Read related story: Mayor Gimenez flip flops on courthouse tax
Even Gimenez himself was said to be against the referendum, telling insiders that he was confident monies could be found elsewhere, without going yet again to the public trough. He apparently flip-flopped right before or at the meeting. Perhaps because his best bud, lobbyist Jorge Luis Lopez, is one of the public faces of the campaign. Which is kinda weird, right? Instead of a judge, the guy debating the merits is the mayor’s favored lobbyist?
Soto isn’t even being honest in the video web ads that Building Blocks for Justice has produced for the referendum. The first one, all two minutes and 16 seconds of it is about Cielito Lindo and the water damage and the termite infestation and the yada, yada, yada. But, like Ladra said, that will take up $25 million to fix and the $400 million that the greedy lobbyists are going after are for something else. The second, 30-minute spot, we imagine, is for TV and is much of the same: Not one single word about the brand new courthouse they want to build. Just photos of the damaged historic one they plan to abandon.
This is downright disingenuous of not just the campaign but Chief Judge Soto herself.
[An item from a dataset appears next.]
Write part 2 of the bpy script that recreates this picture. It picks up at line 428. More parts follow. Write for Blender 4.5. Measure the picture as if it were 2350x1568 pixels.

How can a chief judge be so dishonest? This video is a sales piece. Tsk, tsk.
What’s in this for her?
There are nine other courthouse buildings that need to be addressed along with this one as a whole, which is what we elected the mayor and our commissioners to do. To think things through. Heck, they don’t even know what they’re going to do with Cielito Lindo once they fix it?
Is that a plan? No. Which is how we should vote on this referendum.